• Excerpted records:
——
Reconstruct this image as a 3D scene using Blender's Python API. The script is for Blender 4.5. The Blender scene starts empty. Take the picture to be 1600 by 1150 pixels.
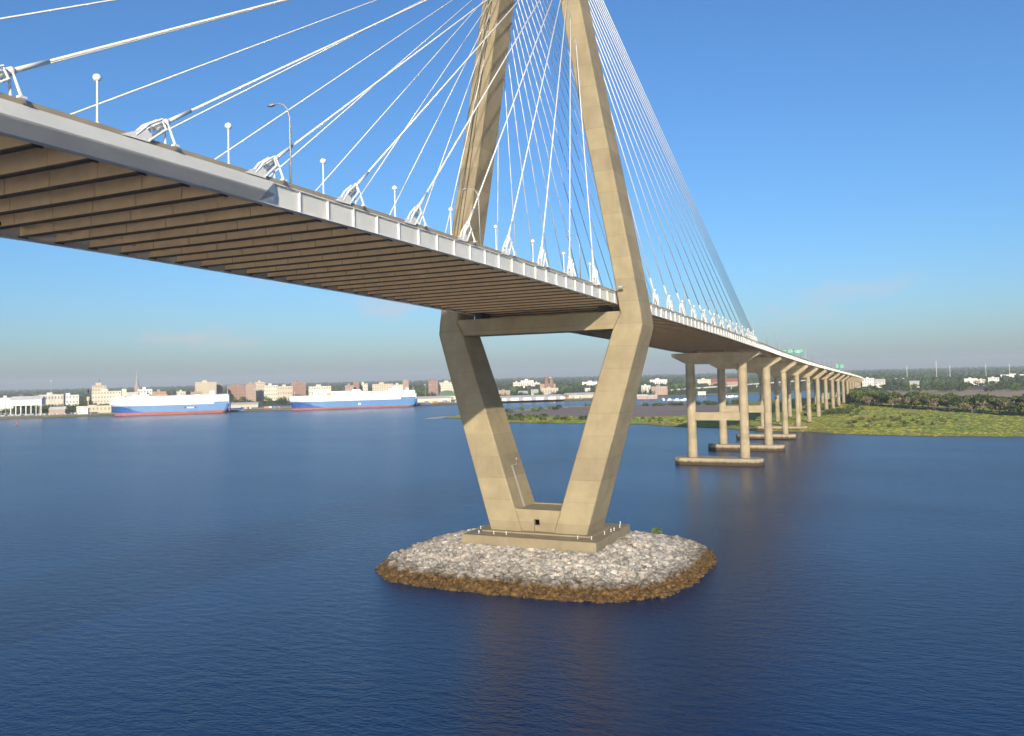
import bpy, math, random
from mathutils import Vector, Matrix, noise
random.seed(7)
scene = bpy.context.scene
COL = scene.collection

# ------------------------------------------------------------------ camera
CAM = Vector((-184.20, -78.70, 43.78)); YAW, PITCH, ROLL, FPX = 0.44046, 0.04449, -0.023795, 1311.26
fw = Vector((math.cos(PITCH) * math.cos(YAW), math.cos(PITCH) * math.sin(YAW), math.sin(PITCH)))
r0 = Vector((math.sin(YAW), -math.cos(YAW), 0)); u0 = r0.cross(fw)
rr = math.cos(ROLL) * r0 + math.sin(ROLL) * u0; uu = -math.sin(ROLL) * r0 + math.cos(ROLL) * u0
cd = bpy.data.cameras.new('camera'); cam = bpy.data.objects.new('camera', cd); COL.objects.link(cam)
m = Matrix((rr, uu, -fw)).transposed().to_4x4(); m.translation = CAM; cam.matrix_world = m
cd.sensor_width = 36.0; cd.sensor_fit = 'HORIZONTAL'; cd.lens = FPX / 1600 * 36; cd.shift_y = -45 / 1600
cd.clip_start = 0.5; cd.clip_end = 60000
scene.camera = cam

# ------------------------------------------------------------------ sky, sun, exposure
SUN = Vector((-2.3, -1.0, 0.757)).normalized()
W = bpy.data.worlds.new('World'); scene.world = W; W.use_nodes = True
wn = W.node_tree.nodes; wl = W.node_tree.links; wn.clear()
sky = wn.new('ShaderNodeTexSky'); sky.sky_type = 'NISHITA'; sky.sun_disc = False
sky.sun_elevation = math.asin(SUN.z); sky.sun_rotation = math.atan2(SUN.x, SUN.y)
sky.altitude = 0; sky.air_density = 1.15; sky.dust_density = 0.9; sky.ozone_density = 7.6
bg = wn.new('ShaderNodeBackground'); bg.inputs['Strength'].default_value = 0.121
wout = wn.new('ShaderNodeOutputWorld')
tcw = wn.new('ShaderNodeTexCoord'); sxw = wn.new('ShaderNodeSeparateXYZ'); wl.new(tcw.outputs['Generated'], sxw.inputs[0])
mpw = wn.new('ShaderNodeMapping'); mpw.inputs['Scale'].default_value = (5.5, 5.5, 16.0); mpw.inputs['Location'].default_value = (2.3, 0.7, 0.0); wl.new(tcw.outputs['Generated'], mpw.inputs[0])
tw_ = wn.new('ShaderNodeTexNoise'); tw_.inputs['Scale'].default_value = 1.0; tw_.inputs['Detail'].default_value = 7; tw_.inputs['Roughness'].default_value = 0.6; wl.new(mpw.outputs[0], tw_.inputs['Vector'])
mr1 = wn.new('ShaderNodeMapRange'); mr1.inputs[1].default_value = 0.56; mr1.inputs[2].default_value = 0.72; wl.new(tw_.outputs[0], mr1.inputs[0])
rz_ = wn.new('ShaderNodeValToRGB'); e_ = rz_.color_ramp.elements; e_[0].position = 0.02; e_[0].color = (0, 0, 0, 1); e_[1].position = 0.05; e_[1].color = (0.5, 0.5, 0.5, 1)
for p_, v_ in ((0.09, 0.45), (0.14, 0.0)):
    q_ = e_.new(p_); q_.color = (v_, v_, v_, 1)
wl.new(sxw.outputs[2], rz_.inputs[0])
muw = wn.new('ShaderNodeMath'); muw.operation = 'MULTIPLY'; wl.new(mr1.outputs[0], muw.inputs[0]); wl.new(rz_.outputs[0], muw.inputs[1])
mxw = wn.new('ShaderNodeMix'); mxw.data_type = 'RGBA'; wl.new(muw.outputs[0], mxw.inputs[0]); wl.new(sky.outputs[0], mxw.inputs[6]); mxw.inputs[7].default_value = (4.6, 3.9, 3.9, 1)
wl.new(mxw.outputs[2], bg.inputs[0]); wl.new(bg.outputs[0], wout.inputs[0])
sd = bpy.data.lights.new('sun', 'SUN'); so = bpy.data.objects.new('sun', sd); COL.objects.link(so)
sd.energy = 4.5; sd.angle = math.radians(0.5); sd.color = (1.0, 0.86, 0.66)
so.rotation_euler = (-SUN).to_track_quat('-Z', 'Y').to_euler(); so.location = (-300, -150, 300)
vs = scene.view_settings; vs.view_transform = 'Standard'; vs.look = 'None'; vs.exposure = 0.42; vs.gamma = 1; vs.use_curve_mapping = False
scene.render.engine = 'CYCLES'; scene.cycles.use_denoising = True
scene.cycles.max_bounces = 6; scene.cycles.blur_glossy = 0.0; scene.cycles.sample_clamp_indirect = 0.0; scene.cycles.volume_bounces = 0; scene.cycles.transparent_max_bounces = 6

# ------------------------------------------------------------------ materials
MATS = {}
def nt(name):
    mt = bpy.data.materials.new(name); mt.use_nodes = True; n = mt.node_tree.nodes; l = mt.node_tree.links
    MATS[name] = mt
    return mt, n, l, n['Principled BSDF']
def ramp(n, stops):
    r = n.new('ShaderNodeValToRGB'); e = r.color_ramp.elements
    while len(e) < len(stops): e.new(0.5)
    for i, (p, c) in enumerate(stops): e[i].position = p; e[i].color = (c[0], c[1], c[2], 1)
    return r
def noise_tex(n, l, scale, detail=4, rough=0.6, vec=None):
    t = n.new('ShaderNodeTexNoise'); t.inputs['Scale'].default_value = scale; t.inputs['Detail'].default_value = detail; t.inputs['Roughness'].default_value = rough
    if vec: l.new(vec, t.inputs['Vector'])
    return t
def mapping(n, l, scale=(1, 1, 1), rot=(0, 0, 0), coord='Object'):
    if coord == 'World':
        g = n.new('ShaderNodeNewGeometry'); src = g.outputs['Position']
    else:
        g = n.new('ShaderNodeTexCoord'); src = g.outputs[coord]
    mp = n.new('ShaderNodeMapping'); mp.inputs['Scale'].default_value = scale; mp.inputs['Rotation'].default_value = rot
    l.new(src, mp.inputs['Vector']); return mp.outputs[0]
def bump(n, l, h, b, strength=0.3, dist=0.1):
    bp = n.new('ShaderNodeBump'); bp.inputs['Strength'].default_value = strength; bp.inputs['Distance'].default_value = dist
    l.new(h, bp.inputs['Height']); l.new(bp.outputs[0], b.inputs['Normal']); return bp
def mixc(n, l, fac, a, b, typ='MIX'):
    mx = n.new('ShaderNodeMix'); mx.data_type = 'RGBA'; mx.blend_type = typ
    for s, v in ((mx.inputs[0], fac), (mx.inputs[6], a), (mx.inputs[7], b)):
        if hasattr(v, 'is_output'): l.new(v, s)
        elif isinstance(v, (int, float)): s.default_value = v
        else: s.default_value = (v[0], v[1], v[2], 1)
    return mx.outputs[2]
def simple(name, col, rough=0.6, var=0.25, scale=0.6, metallic=0.0, isl=0.0):
    mt, n, l, b = nt(name)
    v = mapping(n, l, coord='World')
    t = noise_tex(n, l, scale, 5, 0.65, v)
    r = ramp(n, [(0.3, [c * (1 - var) for c in col]), (0.7, [min(1, c * (1 + var)) for c in col])])
    l.new(t.outputs[0], r.inputs[0]); out = r.outputs[0]
    if isl:
        g = n.new('ShaderNodeNewGeometry')
        r2 = ramp(n, [(0, (1 - isl,) * 3), (1, (1 + isl,) * 3)]); l.new(g.outputs['Random Per Island'], r2.inputs[0])
        out = mixc(n, l, 1.0, out, r2.outputs[0], 'MULTIPLY')
    l.new(out, b.inputs['Base Color']); b.inputs['Roughness'].default_value = rough; b.inputs['Metallic'].default_value = metallic
    return mt
def concrete(name, ca, cb, tide=False, joint=5.0):
    mt, n, l, b = nt(name)
    v = mapping(n, l, coord='World')
    t1 = noise_tex(n, l, 0.22, 6, 0.65, v)
    r = ramp(n, [(0.3, ca), (0.7, cb)]); l.new(t1.outputs[0], r.inputs[0]); out = r.outputs[0]
    vst = mapping(n, l, (0.55, 0.55, 0.05), coord='World')
    t2 = noise_tex(n, l, 1.0, 4, 0.6, vst)
    r2 = ramp(n, [(0.30, (0.84, 0.82, 0.80)), (0.5, (1, 1, 1))]); l.new(t2.outputs[0], r2.inputs[0])
    out = mixc(n, l, 0.45, out, r2.outputs[0], 'MULTIPLY')
    # pour lifts: each lift a slightly different tone, thin joint line
    g = n.new('ShaderNodeNewGeometry'); sx = n.new('ShaderNodeSeparateXYZ'); l.new(g.outputs['Position'], sx.inputs[0])
    dv = n.new('ShaderNodeMath'); dv.operation = 'DIVIDE'; l.new(sx.outputs[2], dv.inputs[0]); dv.inputs[1].default_value = joint
    fl = n.new('ShaderNodeMath'); fl.operation = 'FLOOR'; l.new(dv.outputs[0], fl.inputs[0])
    wnz = n.new('ShaderNodeTexWhiteNoise'); wnz.noise_dimensions = '1D'; l.new(fl.outputs[0], wnz.inputs['W'])
    r3 = ramp(n, [(0, (0.88, 0.88, 0.90)), (1, (1.07, 1.07, 1.05))]); l.new(wnz.outputs['Value'], r3.inputs[0])
    out = mixc(n, l, 1.0, out, r3.outputs[0], 'MULTIPLY')
    fr = n.new('ShaderNodeMath'); fr.operation = 'FRACT'; l.new(dv.outputs[0], fr.inputs[0])
    r4 = ramp(n, [(0.0, (0.62, 0.61, 0.60)), (0.03, (1, 1, 1))]); l.new(fr.outputs[0], r4.inputs[0])
    out = mixc(n, l, 0.8, out, r4.outputs[0], 'MULTIPLY')
    if tide:
        ad = n.new('ShaderNodeMath'); ad.operation = 'MULTIPLY_ADD'; ad.inputs[1].default_value = 1.6
        l.new(t2.outputs[0], ad.inputs[0]); l.new(sx.outputs[2], ad.inputs[2])
        mr = n.new('ShaderNodeMapRange'); mr.inputs[1].default_value = 2.0; mr.inputs[2].default_value = 3.0; l.new(ad.outputs[0], mr.inputs[0])
        out = mixc(n, l, mr.outputs[0], (0.055, 0.035, 0.014), out)
    l.new(out, b.inputs['Base Color']); b.inputs['Roughness'].default_value = 0.85
    t5 = noise_tex(n, l, 2.5, 6, 0.7, v); bump(n, l, t5.outputs[0], b, 0.25, 0.08)
    return mt
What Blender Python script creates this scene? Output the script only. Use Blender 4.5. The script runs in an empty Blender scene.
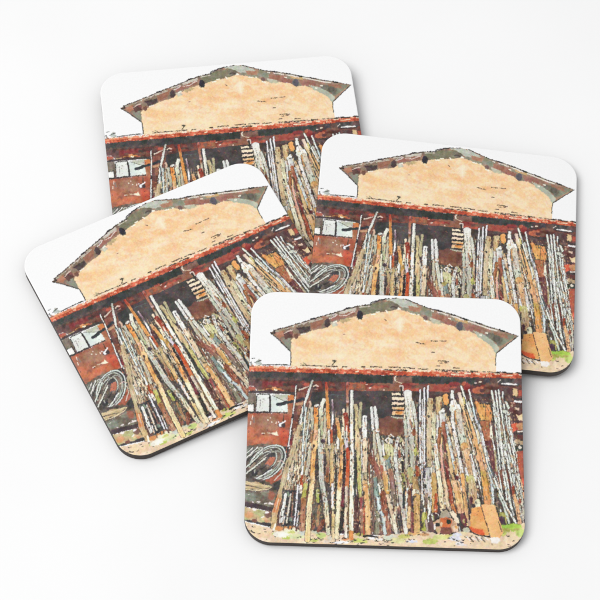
import bpy, bmesh, math
import numpy as np
from mathutils import Matrix, Vector

# ------------------------------------------------------------------ camera
sc = bpy.context.scene
COL = sc.collection
cd = bpy.data.cameras.new("camera")
cam = bpy.data.objects.new("camera", cd)
COL.objects.link(cam)
sc.camera = cam
cd.sensor_width = 36
cd.lens = 2543.34 / 600 * 36
cd.clip_start, cd.clip_end = .05, 50
TILT, DIST, ROLL = .573683, .912306, -.0498464
RT = Matrix.Rotation(TILT, 4, 'X')
cam.matrix_world = Matrix.Translation(RT @ Vector((0, 0, DIST))) @ RT @ Matrix.Rotation(-ROLL, 4, 'Z')

# ------------------------------------------------------------------ light
w = bpy.data.worlds.new("World")
sc.world = w
w.use_nodes = True
w.node_tree.nodes["Background"].inputs[0].default_value = (.985, .99, 1, 1)
w.node_tree.nodes["Background"].inputs[1].default_value = .65


def area(name, loc, target, size, power, col=(1, 1, 1)):
    ld = bpy.data.lights.new(name, 'AREA')
    ld.shape = 'DISK'
    ld.size = size
    ld.energy = power
    ld.color = col
    o = bpy.data.objects.new(name, ld)
    COL.objects.link(o)
    o.location = loc
    o.rotation_euler = (Vector(target) - Vector(loc)).to_track_quat('-Z', 'Y').to_euler()


area("softbox", (-1.15, -.30, 2.2), (0, 0, 0), 2.0, 43.5, (1, .995, .985))
sc.view_settings.view_transform = 'Standard'
sc.view_settings.look = 'None'
sc.view_settings.exposure = 0
sc.view_settings.gamma = 1


# ------------------------------------------------------------------ materials
def mat(name, rough=.5, spec=.5):
    m = bpy.data.materials.new(name)
    m.use_nodes = True
    b = m.node_tree.nodes["Principled BSDF"]
    b.inputs["Roughness"].default_value = rough
    b.inputs["Specular IOR Level"].default_value = spec
    return m, m.node_tree, b


def noise_col(nt, b, c1, c2, scale, detail=4, coord='Object', bump=0, bdist=.0002, stretch=None):
    tc = nt.nodes.new('ShaderNodeTexCoord')
    src = tc.outputs[coord]
    if stretch:
        mp = nt.nodes.new('ShaderNodeMapping')
        mp.inputs['Scale'].default_value = stretch
        nt.links.new(src, mp.inputs[0])
        src = mp.outputs[0]
    n = nt.nodes.new('ShaderNodeTexNoise')
    n.inputs['Scale'].default_value = scale
    n.inputs['Detail'].default_value = detail
    nt.links.new(src, n.inputs['Vector'])
    r = nt.nodes.new('ShaderNodeValToRGB')
    r.color_ramp.elements[0].position = .3
    r.color_ramp.elements[1].position = .7
    r.color_ramp.elements[0].color = (*c1, 1)
    r.color_ramp.elements[1].color = (*c2, 1)
    nt.links.new(n.outputs[0], r.inputs[0])
    nt.links.new(r.outputs[0], b.inputs['Base Color'])
    if bump:
        bp = nt.nodes.new('ShaderNodeBump')
        bp.inputs['Strength'].default_value = bump
        bp.inputs['Distance'].default_value = bdist
        nt.links.new(n.outputs[0], bp.inputs['Height'])
        nt.links.new(bp.outputs[0], b.inputs['Normal'])


m_table, nt, b = mat('white_tabletop', .6, .25)
noise_col(nt, b, (.80, .80, .80), (.83, .83, .83), 9, 3, bump=.05, bdist=.0002)
m_board, nt, b = mat('dark_hardboard', .55, .4)
noise_col(nt, b, (.020, .013, .010), (.040, .027, .021), 900, 4, bump=.3, bdist=.0002, stretch=(1, 1, 3))
m_print, nt, b = mat('printed_gloss_sheet', .45, .22)
at = nt.nodes.new('ShaderNodeVertexColor')
at.layer_name = 'artwork'
# faint paper grain of the print itself
tc = nt.nodes.new('ShaderNodeTexCoord')
gn = nt.nodes.new('ShaderNodeTexNoise')
gn.inputs['Scale'].default_value = 1600
gn.inputs['Detail'].default_value = 2
mr = nt.nodes.new('ShaderNodeMapRange')
mr.inputs['From Min'].default_value = .3
mr.inputs['From Max'].default_value = .7
mr.inputs['To Min'].default_value = .965
mr.inputs['To Max'].default_value = 1.0
vm = nt.nodes.new('ShaderNodeVectorMath')
vm.operation = 'SCALE'
nt.links.new(tc.outputs['Object'], gn.inputs['Vector'])
nt.links.new(gn.outputs[0], mr.inputs[0])
nt.links.new(at.outputs[0], vm.inputs[0])
nt.links.new(mr.outputs[0], vm.inputs['Scale'])
nt.links.new(vm.outputs[0], b.inputs['Base Color'])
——
• Task objective: Return only the lines running from the start of the entries above to the line that contains "scene.camera = cam", inclusive, and omit every picture.

• Answer to the task:
Reconstruct this image as a 3D scene using Blender's Python API. The script is for Blender 4.5. The Blender scene starts empty. Take the picture to be 1600 by 1150 pixels.
import bpy, math, random
from mathutils import Vector, Matrix, noise
random.seed(7)
scene = bpy.context.scene
COL = scene.collection

# ------------------------------------------------------------------ camera
CAM = Vector((-184.20, -78.70, 43.78)); YAW, PITCH, ROLL, FPX = 0.44046, 0.04449, -0.023795, 1311.26
fw = Vector((math.cos(PITCH) * math.cos(YAW), math.cos(PITCH) * math.sin(YAW), math.sin(PITCH)))
r0 = Vector((math.sin(YAW), -math.cos(YAW), 0)); u0 = r0.cross(fw)
rr = math.cos(ROLL) * r0 + math.sin(ROLL) * u0; uu = -math.sin(ROLL) * r0 + math.cos(ROLL) * u0
cd = bpy.data.cameras.new('camera'); cam = bpy.data.objects.new('camera', cd); COL.objects.link(cam)
m = Matrix((rr, uu, -fw)).transposed().to_4x4(); m.translation = CAM; cam.matrix_world = m
cd.sensor_width = 36.0; cd.sensor_fit = 'HORIZONTAL'; cd.lens = FPX / 1600 * 36; cd.shift_y = -45 / 1600
cd.clip_start = 0.5; cd.clip_end = 60000
scene.camera = cam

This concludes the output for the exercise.